Print the entries verbatim, leaving out the images they contain.

- DATA EXCERPTS

::::::::::

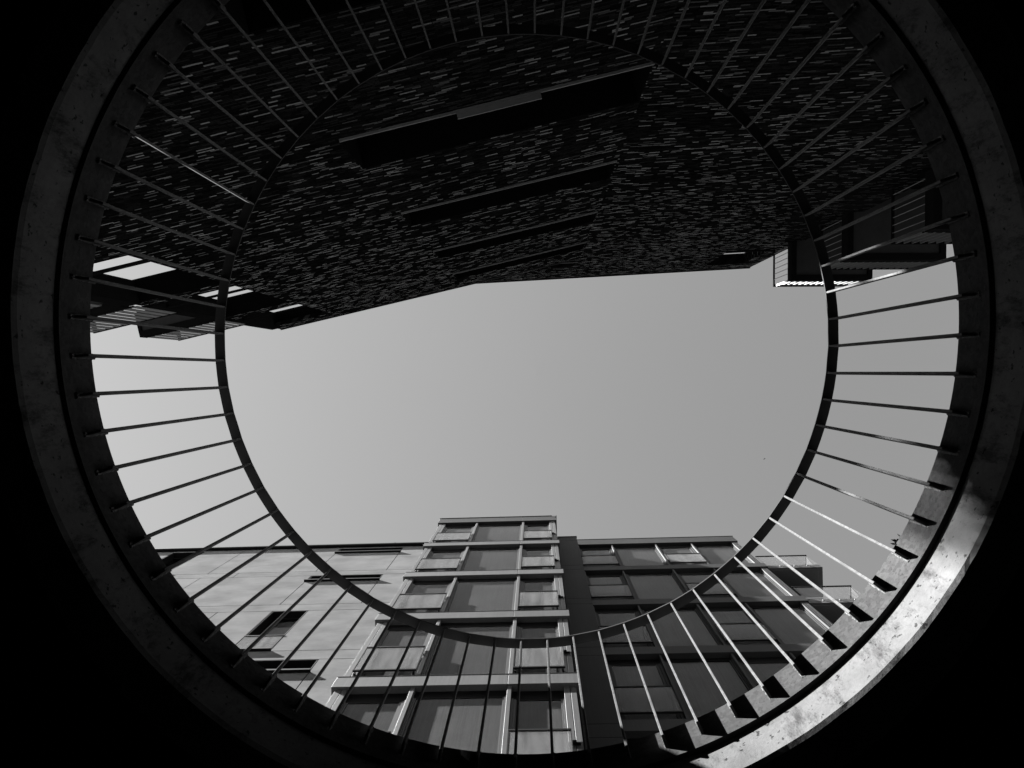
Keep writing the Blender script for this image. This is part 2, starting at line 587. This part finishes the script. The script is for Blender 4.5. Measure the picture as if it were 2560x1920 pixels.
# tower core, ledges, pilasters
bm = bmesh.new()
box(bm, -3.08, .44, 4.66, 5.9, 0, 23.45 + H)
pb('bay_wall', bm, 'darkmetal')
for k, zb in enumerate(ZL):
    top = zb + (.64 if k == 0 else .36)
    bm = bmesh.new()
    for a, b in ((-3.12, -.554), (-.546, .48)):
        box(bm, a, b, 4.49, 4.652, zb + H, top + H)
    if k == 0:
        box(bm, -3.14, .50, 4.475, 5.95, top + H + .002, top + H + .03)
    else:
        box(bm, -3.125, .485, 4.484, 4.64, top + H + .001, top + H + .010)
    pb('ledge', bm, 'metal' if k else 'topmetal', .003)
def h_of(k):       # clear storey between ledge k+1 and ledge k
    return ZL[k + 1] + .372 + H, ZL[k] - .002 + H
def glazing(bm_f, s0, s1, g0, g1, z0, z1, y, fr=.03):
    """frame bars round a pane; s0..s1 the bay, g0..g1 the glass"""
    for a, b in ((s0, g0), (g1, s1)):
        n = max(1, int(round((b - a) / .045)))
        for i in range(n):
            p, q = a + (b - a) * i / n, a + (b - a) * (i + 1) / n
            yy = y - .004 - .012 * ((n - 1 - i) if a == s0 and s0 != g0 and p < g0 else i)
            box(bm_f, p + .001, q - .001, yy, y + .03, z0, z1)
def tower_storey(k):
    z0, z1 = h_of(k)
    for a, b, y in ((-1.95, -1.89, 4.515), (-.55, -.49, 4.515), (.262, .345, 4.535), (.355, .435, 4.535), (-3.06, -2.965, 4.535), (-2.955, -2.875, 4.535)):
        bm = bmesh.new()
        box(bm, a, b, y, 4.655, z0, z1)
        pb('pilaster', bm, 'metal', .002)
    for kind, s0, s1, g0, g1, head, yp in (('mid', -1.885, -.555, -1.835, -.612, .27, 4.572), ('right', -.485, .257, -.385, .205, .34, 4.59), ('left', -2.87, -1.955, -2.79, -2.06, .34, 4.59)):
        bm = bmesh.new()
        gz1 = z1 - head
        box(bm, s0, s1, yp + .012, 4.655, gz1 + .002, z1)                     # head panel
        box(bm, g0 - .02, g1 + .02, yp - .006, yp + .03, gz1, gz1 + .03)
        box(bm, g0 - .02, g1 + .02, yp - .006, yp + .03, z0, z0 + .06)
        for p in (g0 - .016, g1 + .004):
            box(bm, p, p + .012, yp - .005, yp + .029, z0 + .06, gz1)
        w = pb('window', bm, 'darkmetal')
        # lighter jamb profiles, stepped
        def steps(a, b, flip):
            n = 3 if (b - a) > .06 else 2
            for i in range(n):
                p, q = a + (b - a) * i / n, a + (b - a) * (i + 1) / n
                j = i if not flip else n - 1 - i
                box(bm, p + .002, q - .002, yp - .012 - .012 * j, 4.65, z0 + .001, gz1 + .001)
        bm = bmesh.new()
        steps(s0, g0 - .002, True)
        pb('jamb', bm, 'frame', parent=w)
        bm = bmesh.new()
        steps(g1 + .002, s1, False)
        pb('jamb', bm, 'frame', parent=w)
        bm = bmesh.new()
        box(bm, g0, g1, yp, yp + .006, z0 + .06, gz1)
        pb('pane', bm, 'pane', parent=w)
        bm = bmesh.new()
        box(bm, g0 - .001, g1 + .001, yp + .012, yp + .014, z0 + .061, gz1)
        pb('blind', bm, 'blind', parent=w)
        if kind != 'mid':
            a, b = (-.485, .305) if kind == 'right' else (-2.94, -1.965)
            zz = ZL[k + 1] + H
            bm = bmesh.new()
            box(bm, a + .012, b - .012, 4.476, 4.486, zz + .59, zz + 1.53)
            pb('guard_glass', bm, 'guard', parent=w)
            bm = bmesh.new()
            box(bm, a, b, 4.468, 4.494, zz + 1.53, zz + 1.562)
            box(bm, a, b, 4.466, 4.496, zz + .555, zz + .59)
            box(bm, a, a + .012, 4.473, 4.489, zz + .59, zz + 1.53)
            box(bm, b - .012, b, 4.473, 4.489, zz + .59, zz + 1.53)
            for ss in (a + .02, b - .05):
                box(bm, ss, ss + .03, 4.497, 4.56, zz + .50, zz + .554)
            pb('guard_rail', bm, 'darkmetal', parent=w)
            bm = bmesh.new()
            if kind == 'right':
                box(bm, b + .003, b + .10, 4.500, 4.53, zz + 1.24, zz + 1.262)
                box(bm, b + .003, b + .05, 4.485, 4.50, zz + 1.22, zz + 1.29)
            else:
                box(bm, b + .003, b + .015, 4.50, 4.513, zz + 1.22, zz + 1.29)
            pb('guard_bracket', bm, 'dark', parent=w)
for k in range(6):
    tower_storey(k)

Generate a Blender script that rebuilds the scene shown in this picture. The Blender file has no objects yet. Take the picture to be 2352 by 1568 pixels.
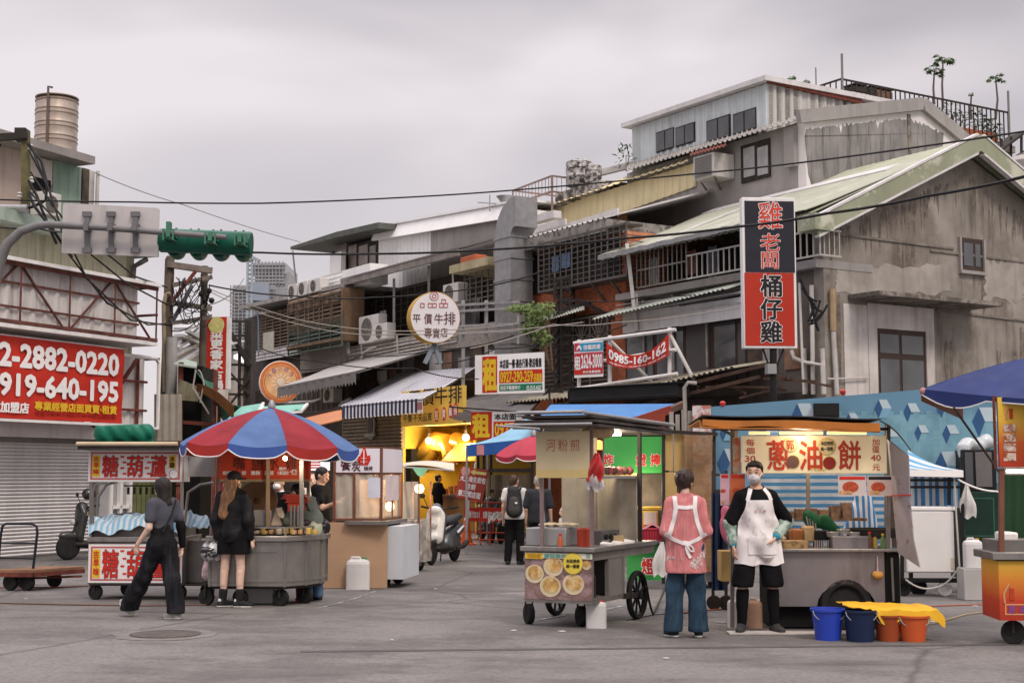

::::::::::

- RESULT OF THIS EXERCISE
Keep writing the Blender script for this image. This is part 2, starting at line 587. This part finishes the script. The script is for Blender 4.5. Measure the picture as if it were 2560x1920 pixels.
# tower core, ledges, pilasters
bm = bmesh.new()
box(bm, -3.08, .44, 4.66, 5.9, 0, 23.45 + H)
pb('bay_wall', bm, 'darkmetal')
for k, zb in enumerate(ZL):
    top = zb + (.64 if k == 0 else .36)
    bm = bmesh.new()
    for a, b in ((-3.12, -.554), (-.546, .48)):
        box(bm, a, b, 4.49, 4.652, zb + H, top + H)
    if k == 0:
        box(bm, -3.14, .50, 4.475, 5.95, top + H + .002, top + H + .03)
    else:
        box(bm, -3.125, .485, 4.484, 4.64, top + H + .001, top + H + .010)
    pb('ledge', bm, 'metal' if k else 'topmetal', .003)
def h_of(k):       # clear storey between ledge k+1 and ledge k
    return ZL[k + 1] + .372 + H, ZL[k] - .002 + H
def glazing(bm_f, s0, s1, g0, g1, z0, z1, y, fr=.03):
    """frame bars round a pane; s0..s1 the bay, g0..g1 the glass"""
    for a, b in ((s0, g0), (g1, s1)):
        n = max(1, int(round((b - a) / .045)))
        for i in range(n):
            p, q = a + (b - a) * i / n, a + (b - a) * (i + 1) / n
            yy = y - .004 - .012 * ((n - 1 - i) if a == s0 and s0 != g0 and p < g0 else i)
            box(bm_f, p + .001, q - .001, yy, y + .03, z0, z1)
def tower_storey(k):
    z0, z1 = h_of(k)
    for a, b, y in ((-1.95, -1.89, 4.515), (-.55, -.49, 4.515), (.262, .345, 4.535), (.355, .435, 4.535), (-3.06, -2.965, 4.535), (-2.955, -2.875, 4.535)):
        bm = bmesh.new()
        box(bm, a, b, y, 4.655, z0, z1)
        pb('pilaster', bm, 'metal', .002)
    for kind, s0, s1, g0, g1, head, yp in (('mid', -1.885, -.555, -1.835, -.612, .27, 4.572), ('right', -.485, .257, -.385, .205, .34, 4.59), ('left', -2.87, -1.955, -2.79, -2.06, .34, 4.59)):
        bm = bmesh.new()
        gz1 = z1 - head
        box(bm, s0, s1, yp + .012, 4.655, gz1 + .002, z1)                     # head panel
        box(bm, g0 - .02, g1 + .02, yp - .006, yp + .03, gz1, gz1 + .03)
        box(bm, g0 - .02, g1 + .02, yp - .006, yp + .03, z0, z0 + .06)
        for p in (g0 - .016, g1 + .004):
            box(bm, p, p + .012, yp - .005, yp + .029, z0 + .06, gz1)
        w = pb('window', bm, 'darkmetal')
        # lighter jamb profiles, stepped
        def steps(a, b, flip):
            n = 3 if (b - a) > .06 else 2
            for i in range(n):
                p, q = a + (b - a) * i / n, a + (b - a) * (i + 1) / n
                j = i if not flip else n - 1 - i
                box(bm, p + .002, q - .002, yp - .012 - .012 * j, 4.65, z0 + .001, gz1 + .001)
        bm = bmesh.new()
        steps(s0, g0 - .002, True)
        pb('jamb', bm, 'frame', parent=w)
        bm = bmesh.new()
        steps(g1 + .002, s1, False)
        pb('jamb', bm, 'frame', parent=w)
        bm = bmesh.new()
        box(bm, g0, g1, yp, yp + .006, z0 + .06, gz1)
        pb('pane', bm, 'pane', parent=w)
        bm = bmesh.new()
        box(bm, g0 - .001, g1 + .001, yp + .012, yp + .014, z0 + .061, gz1)
        pb('blind', bm, 'blind', parent=w)
        if kind != 'mid':
            a, b = (-.485, .305) if kind == 'right' else (-2.94, -1.965)
            zz = ZL[k + 1] + H
            bm = bmesh.new()
            box(bm, a + .012, b - .012, 4.476, 4.486, zz + .59, zz + 1.53)
            pb('guard_glass', bm, 'guard', parent=w)
            bm = bmesh.new()
            box(bm, a, b, 4.468, 4.494, zz + 1.53, zz + 1.562)
            box(bm, a, b, 4.466, 4.496, zz + .555, zz + .59)
            box(bm, a, a + .012, 4.473, 4.489, zz + .59, zz + 1.53)
            box(bm, b - .012, b, 4.473, 4.489, zz + .59, zz + 1.53)
            for ss in (a + .02, b - .05):
                box(bm, ss, ss + .03, 4.497, 4.56, zz + .50, zz + .554)
            pb('guard_rail', bm, 'darkmetal', parent=w)
            bm = bmesh.new()
            if kind == 'right':
                box(bm, b + .003, b + .10, 4.500, 4.53, zz + 1.24, zz + 1.262)
                box(bm, b + .003, b + .05, 4.485, 4.50, zz + 1.22, zz + 1.29)
            else:
                box(bm, b + .003, b + .015, 4.50, 4.513, zz + 1.22, zz + 1.29)
            pb('guard_bracket', bm, 'dark', parent=w)
for k in range(6):
    tower_storey(k)

Generate a Blender script that rebuilds the scene shown in this picture. The Blender file has no objects yet. Take the picture to be 2352 by 1568 pixels.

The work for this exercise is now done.